A dependent type is a family of types indexed by values of another type. If $B$ is a type and $P : B \to \mathcal{U}$ assigns a type $P(b)$ to each $b : B$, then $P$ is a dependent type over $B$. The fiber over $b$ is the type $P(b)$.

Given $B$ and $P : B \to \mathcal{U}$, the Π-type $\Pi_{b : B} P(b)$ is the type of functions that, given any $b : B$, return a value of type $P(b)$. When $P$ is constant, this reduces to the ordinary function type $B \to P$.

The Σ-type $\Sigma_{b : B} P(b)$ is the type of pairs $(b, p)$ where $b : B$ and $p : P(b)$. When $P$ is constant, this reduces to the ordinary product $B \times P$.

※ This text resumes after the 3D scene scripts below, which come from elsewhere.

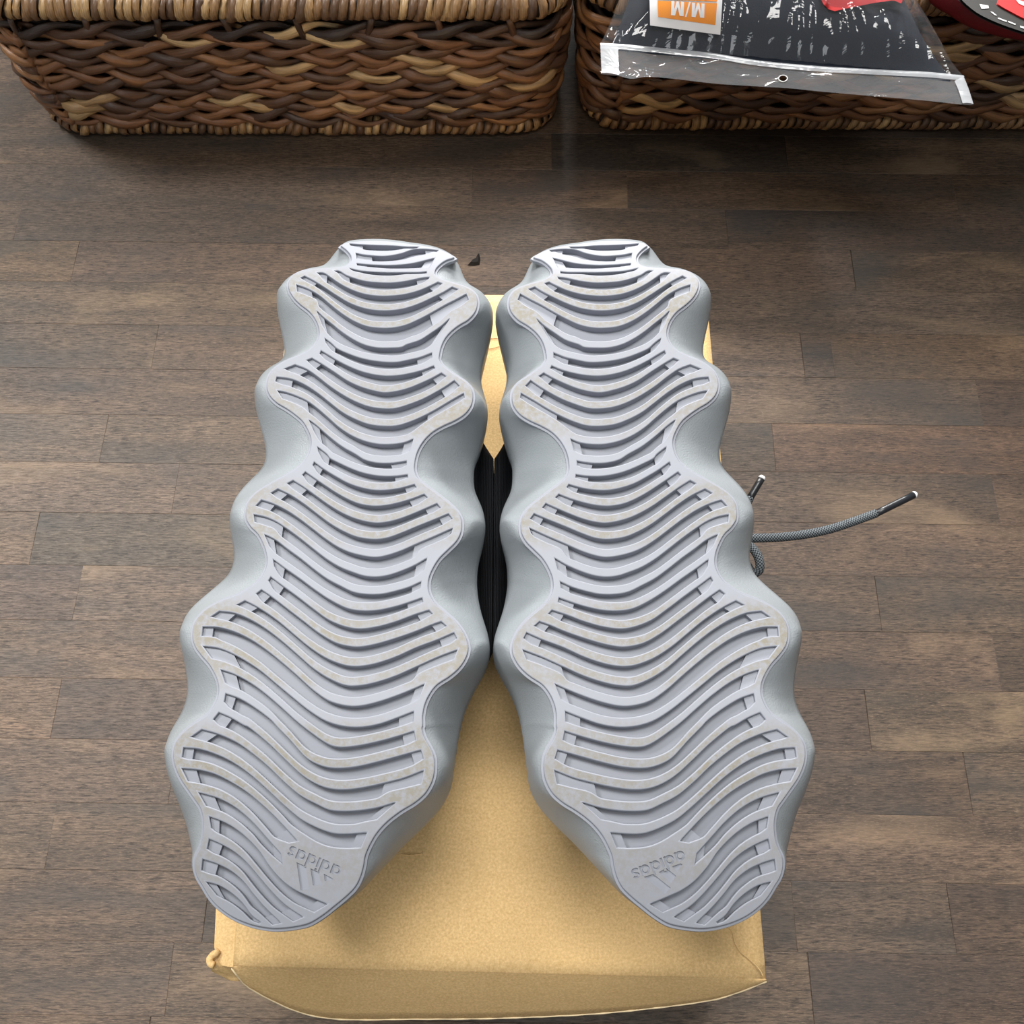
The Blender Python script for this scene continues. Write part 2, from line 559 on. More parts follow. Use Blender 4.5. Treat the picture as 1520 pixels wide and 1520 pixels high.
# landmarks: outline point, silhouette point, depth of the silhouette below the sole (mm), bulge
LAND = [('A800,185', 'A797,188', 16, -.3), ('B945,315', 'B948,314', 16, -.3), ('B725,500', 'B1075,605', 13, .5), ('B1205,850', 'B1390,1010', 26, 1),
        ('B775,1430', 'D1245,450', 30, .3), ('D1155,680', 'D1322,880', 26, 1), ('D500,1430', 'F1240,200', 30, .3), ('F1105,750', 'F1372,770', 26, 1),
        ('F725,1440', 'F1278,1400', 30, .3), ('H1235,660', 'H1440,640', 26, 1), ('H805,1330', 'H1180,1340', 30, .3), ('J1235,500', 'J1412,560', 24, 1),
        ('J620,1240', 'J1080,1110', 24, .4), ('L860,1070', 'L950,1085', 12, .8), ('L450,1370', 'L430,1393', 8, 1), ('K310,1080', 'K308,1084', 8, 1),
        ('K140,730', 'K133,735', 10, 1), ('K240,290', 'K60,300', 16, .4), ('I105,370', 'I37,380', 14, 1), ('G405,1050', 'G115,1060', 18, .3),
        ('G160,540', 'G45,560', 14, 1), ('E427,1140', 'E60,1110', 18, .3), ('E187,630', 'E9,690', 14, 1), ('C697,1190', 'C188,1350', 18, .3),
        ('C194,545', 'C60,650', 14, 1), ('A560,1190', 'C403,200', 20, .3), ('A210,620', 'A84,800', 16, 1), ('A921,330', 'A645,414', 15, .4)]

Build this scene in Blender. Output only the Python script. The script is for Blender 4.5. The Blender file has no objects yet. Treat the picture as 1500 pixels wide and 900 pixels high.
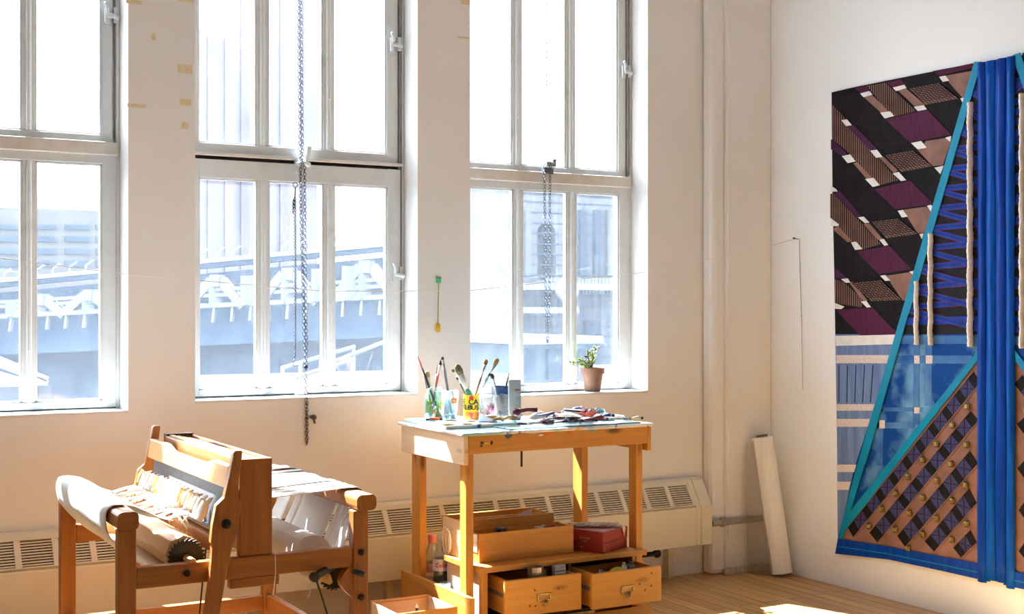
import bpy, bmesh, math, random
from mathutils import Vector, Matrix, Quaternion
random.seed(7)
sc = bpy.context.scene
COL = sc.collection
PI = math.pi

# ------------------------------------------------------------------ camera frame (1500 x 900)
FPX, CU, CV, CAMZ = 1896.0, 750.0, 452.0, 1.5
YAW = math.radians(29.66)
FW = (math.sin(YAW), math.cos(YAW)); RT = (math.cos(YAW), -math.sin(YAW))
def P(u, v, X=None, Y=None, Z=None, d=None):
    """photo pixel -> world point lying on a known plane of the room"""
    s = (u-CU)/FPX; t = (CV-v)/FPX
    rx = FW[0]+RT[0]*s; ry = FW[1]+RT[1]*s
    if X is not None: d = X/rx
    elif Y is not None: d = Y/ry
    elif Z is not None: d = (Z-CAMZ)/t
    return Vector((rx*d, ry*d, CAMZ+t*d))

# ------------------------------------------------------------------ materials
def nodes(name):
    m = bpy.data.materials.new(name); m.use_nodes = True
    nt = m.node_tree; b = nt.nodes.get('Principled BSDF')
    return m, nt, b
def N(nt, t, **kw):
    n = nt.nodes.new(t)
    for k, v in kw.items(): setattr(n, k, v)
    return n
def coords(nt, scale=(1,1,1), rot=(0,0,0)):
    tc = N(nt, 'ShaderNodeTexCoord'); mp = N(nt, 'ShaderNodeMapping')
    mp.inputs['Scale'].default_value = scale; mp.inputs['Rotation'].default_value = rot
    nt.links.new(tc.outputs['Object'], mp.inputs['Vector'])
    return mp.outputs['Vector']
def ramp(nt, fac, stops):
    r = N(nt, 'ShaderNodeValToRGB'); e = r.color_ramp.elements
    while len(e) < len(stops): e.new(0.5)
    for el, (p, c) in zip(e, stops): el.position = p; el.color = (*c[:3], 1)
    nt.links.new(fac, r.inputs['Fac']); return r.outputs['Color']
def noise(nt, vec, scale, detail=3, rough=.5, dist=0):
    n = N(nt, 'ShaderNodeTexNoise'); n.inputs['Scale'].default_value = scale
    n.inputs['Detail'].default_value = detail; n.inputs['Roughness'].default_value = rough
    n.inputs['Distortion'].default_value = dist
    nt.links.new(vec, n.inputs['Vector']); return n.outputs['Fac']
def mix(nt, fac, a, b, blend='MIX'):
    m = N(nt, 'ShaderNodeMix', data_type='RGBA', blend_type=blend)
    if isinstance(fac, (int, float)): m.inputs[0].default_value = fac
    else: nt.links.new(fac, m.inputs[0])
    for i, x in ((6, a), (7, b)):
        if isinstance(x, tuple): m.inputs[i].default_value = (*x[:3], 1)
        else: nt.links.new(x, m.inputs[i])
    return m.outputs[2]
def bump(nt, b, h, strength=.2, dist=.01):
    n = N(nt, 'ShaderNodeBump'); n.inputs['Strength'].default_value = strength; n.inputs['Distance'].default_value = dist
    nt.links.new(h, n.inputs['Height']); nt.links.new(n.outputs['Normal'], b.inputs['Normal'])
def mat(name, c, c2=None, scale=12, rough=.6, metal=0, bmp=0, stretch=(1,1,1), lo=.35, hi=.65, trans=0, spec=None, sheen=0):
    m, nt, b = nodes(name)
    c2 = c2 or tuple(x*.86 for x in c)
    v = coords(nt, stretch); f = noise(nt, v, scale, 4)
    nt.links.new(ramp(nt, f, [(lo, c2), (hi, c)]), b.inputs['Base Color'])
    b.inputs['Roughness'].default_value = rough; b.inputs['Metallic'].default_value = metal
    if spec is not None: b.inputs['Specular IOR Level'].default_value = spec
    if sheen: b.inputs['Sheen Weight'].default_value = sheen
    if bmp: bump(nt, b, f, bmp)
    return m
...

A functor $p : \mathcal{E} \to \mathcal{B}$ is a fibration if it satisfies the lifting property: for every morphism $f : B' \to B$ in $\mathcal{B}$ and every object $E$ in $\mathcal{E}$ with $p(E) = B$, there exists a cartesian lift of $f$ to $\mathcal{E}$. The fiber over $B$ is the subcategory $\mathcal{E}_B$ of objects mapping to $B$.

Given a fibration $p : \mathcal{E} \to \mathcal{B}$ and morphism $f : B' \to B$, the reindexing functor $f^* : \mathcal{E}_B \to \mathcal{E}_{B'}$ sends objects in the fiber over $B$ to objects in the fiber over $B'$. This is the functorial version of substitution.